What kind of definite articles do I need to use there and do I need to use them at all?
Your example sentence uses a strange or even wrong word order.
It should read:
Ich kaufe oft Hüttenkäse, Äpfel, Fleisch, Saft, Joghurt, Nudeln, Reis, Tee, Kekse und Brot.
Note, that I replaced the last comma by und to give a real sentence.
As can be seen in Canoonet, unspecific substances have no article, since neither the definite nor the indefinite would match. For piece-wise stuff as apples of course a number and for other as rice an amount in gramms or liters could be added to get a more recipe-type list.
What kind of definite articles do I need to use there and do I need to use them at all?
No you don't need any definite article to list things.

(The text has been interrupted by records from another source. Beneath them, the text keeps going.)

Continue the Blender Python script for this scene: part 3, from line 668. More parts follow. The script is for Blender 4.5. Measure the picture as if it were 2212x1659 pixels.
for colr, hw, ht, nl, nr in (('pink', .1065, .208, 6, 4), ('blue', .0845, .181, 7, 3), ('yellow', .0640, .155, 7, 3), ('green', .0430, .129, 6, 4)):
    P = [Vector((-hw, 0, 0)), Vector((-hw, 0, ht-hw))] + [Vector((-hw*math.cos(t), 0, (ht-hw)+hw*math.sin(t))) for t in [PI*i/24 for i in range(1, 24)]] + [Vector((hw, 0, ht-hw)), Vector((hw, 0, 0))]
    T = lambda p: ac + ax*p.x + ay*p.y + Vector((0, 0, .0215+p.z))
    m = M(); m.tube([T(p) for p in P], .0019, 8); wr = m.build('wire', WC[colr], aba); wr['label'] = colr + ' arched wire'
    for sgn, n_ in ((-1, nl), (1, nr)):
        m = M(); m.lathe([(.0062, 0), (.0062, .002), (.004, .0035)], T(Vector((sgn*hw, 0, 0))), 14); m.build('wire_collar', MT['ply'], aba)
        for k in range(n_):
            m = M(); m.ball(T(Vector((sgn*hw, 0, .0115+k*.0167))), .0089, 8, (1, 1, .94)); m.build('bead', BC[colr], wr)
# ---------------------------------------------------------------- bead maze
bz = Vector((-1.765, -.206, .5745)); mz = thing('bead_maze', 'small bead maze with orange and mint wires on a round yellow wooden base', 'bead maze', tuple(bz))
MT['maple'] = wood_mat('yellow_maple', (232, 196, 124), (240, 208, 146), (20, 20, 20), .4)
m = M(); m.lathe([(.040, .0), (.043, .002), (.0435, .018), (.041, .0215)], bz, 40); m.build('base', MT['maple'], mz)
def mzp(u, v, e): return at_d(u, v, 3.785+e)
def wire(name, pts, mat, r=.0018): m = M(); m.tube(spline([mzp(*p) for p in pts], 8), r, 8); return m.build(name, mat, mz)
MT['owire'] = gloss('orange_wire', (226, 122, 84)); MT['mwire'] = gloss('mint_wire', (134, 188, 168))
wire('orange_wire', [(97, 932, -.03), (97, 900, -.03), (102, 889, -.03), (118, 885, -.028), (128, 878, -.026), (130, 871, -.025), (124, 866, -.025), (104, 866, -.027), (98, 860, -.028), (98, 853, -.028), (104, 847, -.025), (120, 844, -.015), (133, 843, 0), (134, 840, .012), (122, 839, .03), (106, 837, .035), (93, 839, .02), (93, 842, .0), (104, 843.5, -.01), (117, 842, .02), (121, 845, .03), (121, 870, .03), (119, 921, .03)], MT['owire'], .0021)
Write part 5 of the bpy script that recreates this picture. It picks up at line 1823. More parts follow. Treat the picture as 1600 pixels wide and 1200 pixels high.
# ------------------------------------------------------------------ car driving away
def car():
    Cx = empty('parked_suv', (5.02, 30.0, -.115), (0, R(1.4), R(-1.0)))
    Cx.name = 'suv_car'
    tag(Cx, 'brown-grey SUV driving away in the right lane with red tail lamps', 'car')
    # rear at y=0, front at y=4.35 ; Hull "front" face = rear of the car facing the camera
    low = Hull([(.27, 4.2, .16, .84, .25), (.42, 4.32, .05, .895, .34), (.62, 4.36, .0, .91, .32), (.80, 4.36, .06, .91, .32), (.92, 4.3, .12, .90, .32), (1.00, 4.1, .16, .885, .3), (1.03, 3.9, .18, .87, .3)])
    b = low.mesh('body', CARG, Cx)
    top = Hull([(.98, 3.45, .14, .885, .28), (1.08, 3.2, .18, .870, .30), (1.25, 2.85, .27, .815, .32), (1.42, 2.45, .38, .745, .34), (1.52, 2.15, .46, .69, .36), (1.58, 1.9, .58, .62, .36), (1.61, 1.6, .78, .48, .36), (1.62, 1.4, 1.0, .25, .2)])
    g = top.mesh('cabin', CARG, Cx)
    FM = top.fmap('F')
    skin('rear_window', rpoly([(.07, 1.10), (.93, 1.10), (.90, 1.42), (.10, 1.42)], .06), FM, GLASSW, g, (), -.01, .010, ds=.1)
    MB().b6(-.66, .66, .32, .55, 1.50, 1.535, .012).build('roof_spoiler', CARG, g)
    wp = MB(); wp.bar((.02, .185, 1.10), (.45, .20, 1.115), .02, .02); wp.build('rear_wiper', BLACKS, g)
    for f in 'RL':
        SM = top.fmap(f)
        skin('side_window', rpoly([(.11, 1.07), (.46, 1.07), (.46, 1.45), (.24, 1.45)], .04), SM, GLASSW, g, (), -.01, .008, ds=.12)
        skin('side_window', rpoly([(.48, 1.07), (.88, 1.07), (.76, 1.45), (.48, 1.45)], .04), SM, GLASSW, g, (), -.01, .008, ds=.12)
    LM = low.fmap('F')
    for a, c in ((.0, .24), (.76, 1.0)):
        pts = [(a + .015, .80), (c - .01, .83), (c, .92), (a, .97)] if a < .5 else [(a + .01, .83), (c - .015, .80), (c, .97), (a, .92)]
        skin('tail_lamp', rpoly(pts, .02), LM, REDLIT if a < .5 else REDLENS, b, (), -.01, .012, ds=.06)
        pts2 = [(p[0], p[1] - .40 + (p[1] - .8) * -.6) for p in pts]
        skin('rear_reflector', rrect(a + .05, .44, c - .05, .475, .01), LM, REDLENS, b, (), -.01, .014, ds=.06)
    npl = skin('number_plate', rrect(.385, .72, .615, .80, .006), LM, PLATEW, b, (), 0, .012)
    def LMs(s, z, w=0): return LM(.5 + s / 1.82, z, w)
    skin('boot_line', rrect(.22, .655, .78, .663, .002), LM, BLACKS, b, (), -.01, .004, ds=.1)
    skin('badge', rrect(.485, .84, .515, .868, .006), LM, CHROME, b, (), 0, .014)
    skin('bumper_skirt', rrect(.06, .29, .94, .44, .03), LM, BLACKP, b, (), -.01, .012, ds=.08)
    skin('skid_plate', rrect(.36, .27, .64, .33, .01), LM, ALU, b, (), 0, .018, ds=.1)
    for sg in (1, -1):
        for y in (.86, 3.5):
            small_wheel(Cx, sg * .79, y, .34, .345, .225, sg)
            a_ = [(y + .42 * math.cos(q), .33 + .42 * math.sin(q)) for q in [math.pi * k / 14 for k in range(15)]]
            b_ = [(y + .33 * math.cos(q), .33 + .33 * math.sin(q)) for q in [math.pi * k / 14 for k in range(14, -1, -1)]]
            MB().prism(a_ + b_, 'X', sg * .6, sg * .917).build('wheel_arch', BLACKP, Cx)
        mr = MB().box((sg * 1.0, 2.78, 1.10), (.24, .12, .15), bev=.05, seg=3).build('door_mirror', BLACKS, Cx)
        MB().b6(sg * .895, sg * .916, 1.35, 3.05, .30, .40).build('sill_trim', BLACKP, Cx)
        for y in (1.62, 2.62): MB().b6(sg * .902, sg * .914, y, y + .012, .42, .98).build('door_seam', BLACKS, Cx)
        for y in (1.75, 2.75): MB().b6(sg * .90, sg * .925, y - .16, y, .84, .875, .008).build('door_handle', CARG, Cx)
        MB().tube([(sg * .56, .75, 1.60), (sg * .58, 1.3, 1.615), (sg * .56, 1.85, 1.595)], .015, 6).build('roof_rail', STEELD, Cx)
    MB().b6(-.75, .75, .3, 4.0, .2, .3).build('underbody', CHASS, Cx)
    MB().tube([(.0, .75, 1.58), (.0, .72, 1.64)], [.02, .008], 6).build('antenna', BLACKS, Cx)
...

Let's assume that your shopping list has a part of frequent bought things, it should simply read like
Kaufe ich oft:1
Hüttenkäse, Äpfel, Fleisch, Saft, Joghurt, Nudeln, Reis, Tee, Kekse, Brot
There's no need to prefix those nouns with their definite articles like
Kaufe ich oft:
den Hüttenkäse, die Äpfel, das Fleisch, den Saft, den Joghurt, die Nudeln, den Reis, den Tee, die Kekse, das Brot
1Note the colon (:
) to introduce the following list.
No, you don't need articles like "ein" and "der" in your list.
I recently bought a chocolate bar in Germany (Zotter brand, Hanfpraline, Vegan). Let's look at the back of it:
It contains this sentence with a list of ingredients and no articles:
Kann Spuren von Schalenfrüchten aller Art, Erdnüssen, Milch, Eiern, und Sesam enthalten.
(Also, the main ingredient list contains no articles, but that is not an actual sentence so maybe that is less compelling to you.)
An article like "ein" means "one" or "a", and that would not make sense because many things on your list cannot be counted, or if they can be counted then it is unlikely you would buy just one.
An article like "der" means "the", which adds some amount of specificity to the object you are talking about. But your sentence is pretty generic; you aren't saying which grocery store or what brand, you're just trying to say that you generally buy these types of things.
I think you can see that anyone reading the sentence would totally understand it without articles. The articles do not add any crucial meaning to your sentence.
Disclaimer: I'm a native speaker of English, not German.